Monday, March 3, 2008

Probably not loving the consequences

I just read in the New York Times that yet another memoir has turned out to be a fake. A 33-year-old woman from a good neighborhood in LA pitched a story to publishing houses about her upbringing as a half-White, half-Native American gang-banger in South Central LA. After reading an interview about the book (titled Love and Consequences), the author's sister called the publisher to inform them that their off-the-streets star was all-White and all full of crap.

I can't believe it took them that long to realize this story wasn't true. After all the steps publishers took to protect themselves after James Frey's lies blew up in his face, you would think they could take the time to do the minimal research and find out where this woman came from.

It's fascinating how many people a) want to write memoirs and b) think their lives are actually interesting enough to merit a read by others. Memoir is one of the fastest growing categories in publishing and it has a lot to do with people believing that true-life dramas are better than anything a novelist could create, because after all, they really happened. Except when they didn't.

Would it be as satisfying to read a book like The Glass Castle if it was a novel? I mean, anybody could make that stuff up, right? If Eat, Pray, Love were a novel, the way Liz Gilbert's life falls so meaningfully into place after such a traumatic beginning would just seem like an author's gimmick to achieve the happy ending.

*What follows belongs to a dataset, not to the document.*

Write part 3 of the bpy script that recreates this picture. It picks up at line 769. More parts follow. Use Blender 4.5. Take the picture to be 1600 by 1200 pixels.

But if your life simply isn't interesting enough to write a mesmerizing and moving memoir, do the reading public and your publisher a favor. Pitch them fiction. It may not sell as well as nonfiction, but at least you can save yourself the embarrassment of being added to the list of authors who faked their own lives.


Joe said...

In your very own city, chef Robert Irvine has had his cooking show on the Food Network canceled because he embellished his resume. Turns out he didn't cook for the royal family or any presidents.
The interesting thing is, these deceptions would work if the people involved don't get famous. If they had higher expectations to begin with, they'd be more careful.

Brooke Warner said...

For the record, I think The Glass Castle should have been fiction. I bet there's a lot of memoirs that should be categorized as fiction, or would be, if we were to dig a little deeper.